Любой зритель с минимальным знанием истории или Священного Писания неловко ерзает в кресле и даже невольно улыбается, когда видит бедного плотника Иешуа из Назарета, говорящего на прекрасной латыни XVI века с Понтием Пилатом. Один из главных, но не случайных, учитывая ярый католицизм староверца Мела, лингвистических промахов фильма состоит в возвышенной роли латыни. Всем известно, что греческий язык был тогда лингва франка всего Средиземноморья. На нем бы римские вояки и разъяснялись с иудеями. Кто-нибудь в последнее время заглядывал в Святые Благовествования из Нового завета? Пыткам Иисуса уделяется несколько строчек, не более. Садомазохизм Мела особый, пропитанный эмоциональным, воинствующим, пламенным северно-европейским католицизмом позднего средневековья, наложенным на цветовую гамму итальянских мастеров типа Караваджо. К Новому завету фильм имеет отношение условное, примерно такое же, как порнография к любви.

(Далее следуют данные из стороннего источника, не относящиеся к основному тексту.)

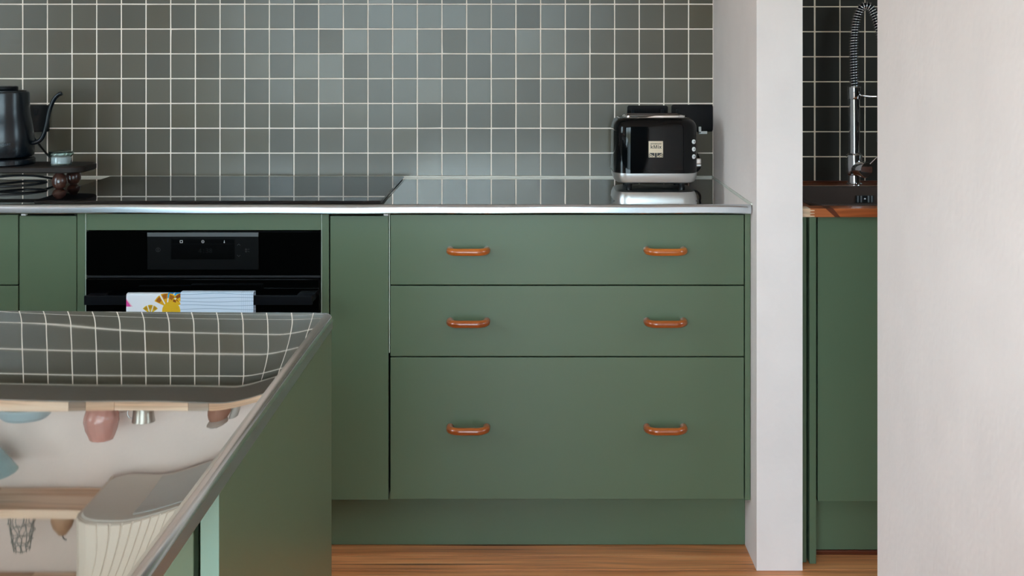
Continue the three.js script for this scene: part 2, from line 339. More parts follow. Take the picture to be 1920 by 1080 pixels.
// ---------------------------------------------------------------- oven
const screenMap = canvasTexture(1024, 336, (c, w, h) => {
  const s = w / 208;                                          // drawn in photograph pixels
  c.fillStyle = '#0b0b0b'; c.fillRect(0, 0, w, h); c.scale(s, s);
  c.strokeStyle = c.fillStyle = '#3f3f3f'; c.lineWidth = 0.7;
  c.beginPath(); c.arc(19.5, 27.5, 4, 0, 7); c.stroke(); c.fillRect(19, 25, 1, 5);
  c.lineWidth = 1; c.beginPath(); c.moveTo(168.5, 18.5); c.lineTo(171.5, 15.5); c.lineTo(174.5, 18.5); c.moveTo(168.5, 38.5); c.lineTo(171.5, 41.5); c.lineTo(174.5, 38.5); c.stroke();
  c.lineWidth = 0.7; c.strokeRect(184, 25.5, 2.4, 2.4); c.strokeRect(184, 30, 2.4, 2.4); c.beginPath(); c.moveTo(188, 27); c.lineTo(192, 26); c.moveTo(188, 30); c.lineTo(192, 32); c.stroke();
});
const displayMap = canvasTexture(1024, 320, (c, w, h) => {
  const s = w / 119; c.fillStyle = '#020202'; c.fillRect(0, 0, w, h); c.scale(s, s);
  c.fillStyle = '#101010'; c.fillRect(0, 8, 119, 1);
  c.strokeStyle = c.fillStyle = '#b9b9b9'; c.lineWidth = 1; c.strokeRect(17, 2, 4.5, 4);
  c.lineWidth = 0.9; c.beginPath(); c.arc(59.5, 4, 2.3, 0, 7); c.stroke(); c.fillRect(59, 3.4, 1.1, 1.2);
  c.beginPath(); c.arc(99.5, 5.5, 1.2, 0, 7); c.fill(); c.fillRect(99.1, 1.6, 0.9, 3.5);
  c.fillStyle = '#1f1f1f'; c.font = '11px monospace'; c.fillText('4:38', 51, 25);
});
{
  const t = thing('built_in_oven', 'black built-in oven with touch display and bar handle under the cooktop', 'oven');
  part('body', block(-1.118, -0.532, 0.170, 0.828, -3.48, -DF - 0.005), M.black, t);
  part('front_panel', slab(X(163.5, DF), X(601, DF), Y(516, DF), Y(433.5, DF), -DF - 0.006, -DF + 0.004, 0.001), M.ovenGlass, t);
  const w = 208 / 737, cp = part('control_panel', rbox(w, 0.094, 0.004, 0.0008), phys({ color: lin(0.003, 0.003, 0.003), roughness: 0.5, specularIntensity: 0.2 }), t, [X(382, DF), Y(470, DF), -DF + 0.0055]);
  const face = (gw, gh) => new THREE.PlaneGeometry(gw, gh);
  part('panel_print', face(w - 0.002, 0.0835), phys({ map: screenMap, roughness: 0.4, specularIntensity: 0.15 }), cp, [0, -0.0045, 0.00222]);
  part('display', face(119 / 737, 0.0507), phys({ map: displayMap, roughness: 0.3, specularIntensity: 0.15 }), cp, [0, 0.0045, 0.00262]);
  part('trim_strip', slab(-w / 2, w / 2, 0.037, 0.0475, 0.0005, 0.0035, 0.0004), std({ color: lin(0.13, 0.13, 0.13), roughness: 0.4, metalness: 0.9 }), cp);
  part('vent_trim', slab(X(163.5, DF), X(601, DF), Y(520.5, DF), Y(516.5, DF), -DF - 0.004, -DF + 0.002, 0.0006), std({ color: lin(0.05, 0.05, 0.052), roughness: 0.3, metalness: 0.7 }), t);
  const door = part('door', slab(X(163.5, DF), X(601, DF), 0.180, Y(521.5, DF), -DF - 0.006, -DF + 0.010, 0.0022), M.ovenGlass, t);
  part('handle', rbox(X(585, 2.925) - X(157, 2.925), 0.0228, 0.012, 0.0015, 2), M.blackSatin, door, [(X(157, 2.925) + X(585, 2.925)) / 2, 0.6663, -2.931]);
  for (const s of [-0.560, -1.087]) part('bracket', slab(s - 0.022, s + 0.022, 0.660, 0.6745, -DF + 0.009, -2.934, 0.001), M.blackSatin, door);
}

// tea towels folded over the oven handle
function towelShape(w, drop, back, off, wave) {
  const path = [], yTop = 0.6777, zf = -2.925 + off, zb = -2.937 - off, n = 26;
  for (let i = 0; i <= 10; i++) path.push([zb, yTop - back + back * i / 10, 0]);
  for (let i = 1; i <= 8; i++) { const a = Math.PI * (1 - i / 8), r = (zf - zb) / 2; path.push([(zf + zb) / 2 + r * Math.cos(a), yTop + off + Math.sin(a) * 0.0025, 0]); }
  for (let i = 1; i <= 14; i++) path.push([zf + 0.003 * i / 14, yTop - drop * i / 14, 0]);
  const P = path.length, pos = [], uv = [], idx = [], th = 0.0012;
  let len = [0]; for (let i = 1; i < P; i++) len.push(len[i - 1] + Math.hypot(path[i][0] - path[i - 1][0], path[i][1] - path[i - 1][1]));
  for (let side = 0; side < 2; side++) for (let i = 0; i < P; i++) {
    const a = path[Math.max(0, i - 1)], b = path[Math.min(P - 1, i + 1)], L = Math.hypot(b[0] - a[0], b[1] - a[1]), nz = -(a[1] - b[1]) / L * -1, ny = (a[0] - b[0]) / L * -1;
    for (let j = 0; j <= n; j++) {
      const x = (j / n - 0.5) * w, ripple = wave * Math.sin(j * 0.9 + i * 0.3) * (i > 16 ? (i - 16) / 16 : 0.1), o = (side ? -th : th) + ripple;
      pos.push(x, path[i][1] + ny * o * (side ? -1 : 1) * (side ? -1 : 1), path[i][0] + nz * o); uv.push(j / n, 1 - len[i] / len[P - 1]);
    }
  }
  const at = (s, i, j) => (s * P + i) * (n + 1) + j;
  for (let i = 0; i + 1 < P; i++) for (let j = 0; j < n; j++) {
    idx.push(at(0, i, j), at(0, i, j + 1), at(0, i + 1, j), at(0, i, j + 1), at(0, i + 1, j + 1), at(0, i + 1, j));
    idx.push(at(1, i, j), at(1, i + 1, j), at(1, i, j + 1), at(1, i, j + 1), at(1, i + 1, j), at(1, i + 1, j + 1));
  }
  for (let i = 0; i + 1 < P; i++) for (const j of [0, n]) idx.push(at(0, i, j), at(0, i + 1, j), at(1, i, j), at(1, i, j), at(0, i + 1, j), at(1, i + 1, j));
  for (const i of [0, P - 1]) for (let j = 0; j < n; j++) idx.push(at(0, i, j), at(1, i, j), at(0, i, j + 1), at(1, i, j), at(1, i, j + 1), at(0, i, j + 1));
  const g = new THREE.BufferGeometry(); g.setAttribute('position', new THREE.Float32BufferAttribute(pos, 3)); g.setAttribute('uv', new THREE.Float32BufferAttribute(uv, 2)); g.setIndex(idx); g.computeVertexNormals();
  return g;
}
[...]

Должен добавить, что некоторые эпизоды фильма вообще отсутствуют в Библии. Одна из самых забавных сцен происходит в Храме, где узника Иисуса допрашивает главный первосвященник. На слова Иисуса, что он желает сидеть по правой стороне от Великого Судьи в Последние Дни, жрец реагирует с негодованием, они убеждают его в богохульстве пророка-самозванца. Однако такое изречение никак не противоречит иудаизму ни того времени, ни нашего. В этих бесспорных словах заключается суть и надежда всей веры. Но в кукольной драме Мела Иисус обречен.
И не только образы, но и философская, историческая подоплека фильма плоска и безлика. Так что правдоподобностью в фильме никак не пахнет. Слишком уж много намешано в котел поздних нечистот и предрассудков.
Но мне он не нравится по гораздо более фундаментальной причине. Все говорят о муках этого спокойно-доброго человека, Спасителя, Мессии, Пророка. Что божественного произносит этот человек, что доброго делает, какие пророчества слышим мы из его уст? Это фильм о смерти. Точка. Смерти, которой предшествуют порнографические муки в руках помешанных палачей. Средний зритель вообще не понимает, зачем это. Что он сделал? Кого обидел? В фильме нет предвещения о том, что будет или даже о том, что есть и было. В смерти подвиг. Горячий супергерой в смерти находит свою судьбу. Спасибо, Мел, но ты нас этому уже научил в “Храбром Сердце”. Мы от тебя ждали большего.